Introduction

Introduction

This document is the Reference Manual of version V6.2 of the Coq proof assistant. A companion volume, the Coq Tutorial, is provided for the beginners. It is advised to read the Tutorial first.

The system Coq is designed to write formal specifications, programs and to verify that programs are correct with respect to their specification. It provides a specification language named Gallina. Terms of Gallina can represent programs as well as properties of these programs and proofs of these properties. Using the so-called Curry-Howard isomorphism, programs, properties and proofs are formalized the same language called Calculus of Inductive Constructions, that is a l-calculus with a rich type system. All logical judgments in Coq are typing judgments. The very heart of the Coq system is the type-checking algorithm that checks the correctness of proofs, in other words that checks that a program complies to its specification. Coq also provides an interactive proof assistant to build proofs using specific programs called tactics.

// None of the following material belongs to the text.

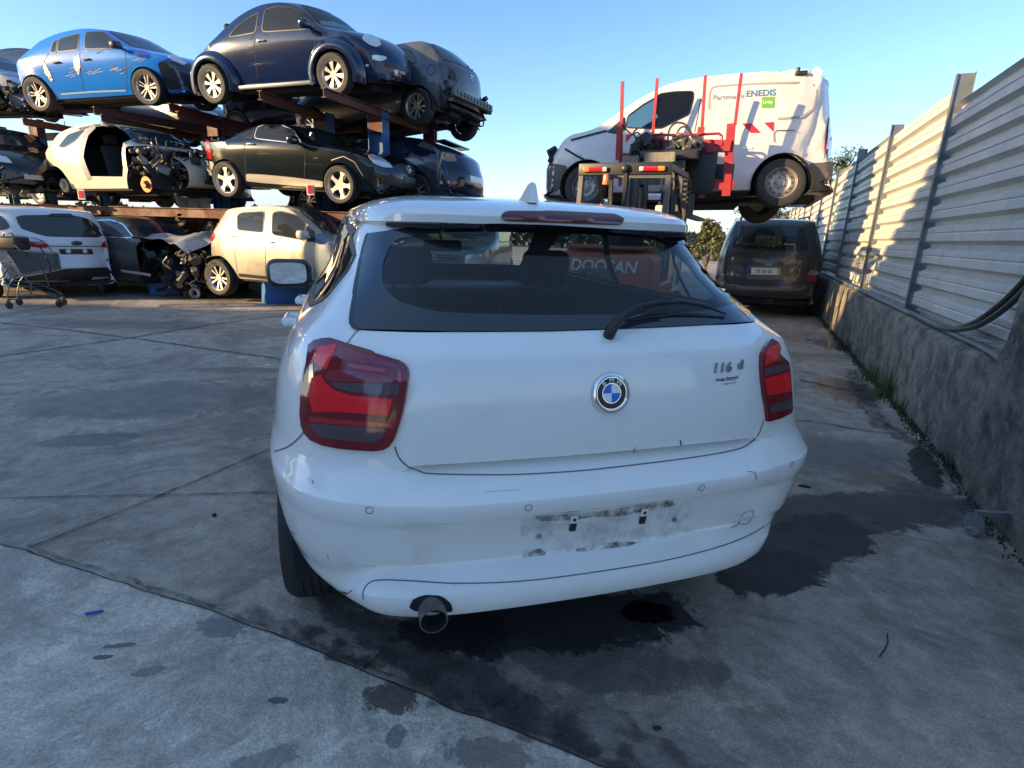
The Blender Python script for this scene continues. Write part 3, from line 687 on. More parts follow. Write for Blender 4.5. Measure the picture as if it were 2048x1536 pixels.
# litter
def chip(name, px, py, size, m, label, cat, z=0.012, rz=0.0):
    p = onz(px, py); mb = MB(); n = 9; pts = [(size[0] * math.cos(2 * math.pi * k / n) * rnd.uniform(.6, 1.1), size[1] * math.sin(2 * math.pi * k / n) * rnd.uniform(.6, 1.1)) for k in range(n)]
    vs = [V((x, y, size[2] * rnd.uniform(.4, 1))) for x, y in pts] + [V((x, y, 0)) for x, y in pts] + [V((0, 0, size[2] * 1.2))]
    mb.add(vs, [(k, (k + 1) % n, 2 * n) for k in range(n)] + [(k, k + n, (k + 1) % n + n, (k + 1) % n) for k in range(n)])
    o = mb.build(name, m); o.location = (p.x, p.y, z); o.rotation_euler = (0, 0, rz); tag(o, label, cat, 'litter on the concrete')
DB = mat('rubber_debris', (0.02, 0.02, 0.02), 0.7); WP = mat('white_scrap', (0.75, 0.72, 0.66), 0.8)
chip('rubber_lump', 429, 1032, (.012, .012, .014), DB, 'small black rubber lump on the grey concrete left of the white car', 'debris', 0)
chip('paper_scrap', 536, 730, (.035, .012, .004), WP, 'white scrap on the concrete closest to the white car flank', 'litter', 0)
chip('paper_scrap', 483, 714, (.06, .012, .003), WP, 'longer thin white scrap left of the other white scrap', 'litter', 0)
chip('rubber_strip', 1608, 974, (.035, .01, .012), DB, 'black curled rubber strip beside the right rear corner of the white car', 'debris', 0, -.4)
chip('rubber_lump', 1312, 1457, (.015, .008, .006), DB, 'small dark fleck on the bare concrete lower centre right', 'debris', 0)
chip('rubber_strip', 1112, 1473, (.02, .004, .004), DB, 'short dark strip near the bottom centre of the picture', 'debris', 0)
BL = mat('blue_plastic', (0.02, 0.06, 0.35), 0.4)
pb = onz(188, 1231); o = MB().cyl((-.022, -.008, .008), (.022, .008, .008), .005, 10).cyl((.022, .008, .008), (.028, .010, .008), .0035, 8).build('pen_cap', BL); o.location = (pb.x, pb.y, .004); tag(o, 'small blue plastic tube on the pale slab, lower left', 'litter')
tw = [onz(*p) for p in ((1758, 1316), (1768, 1302), (1775, 1288), (1774, 1270))]
tag(MB().tube([p + V((0, 0, .006)) for p in tw], .0022, 6).build('twig', DB), 'thin curved dark twig on the concrete, lower right', 'twig')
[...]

All services of the Coq proof assistant are accessible by interpretation of a command language called the vernacular.

Coq has an interactive mode in which commands are interpreted as the user types them in from the keyboard and a compiled mode where commands are processed from a file. Other modes of interaction with Coq are possible, through an emacs shell window, or through a customized interface with the Centaur environment (CTCoq). These facilities are not documented here.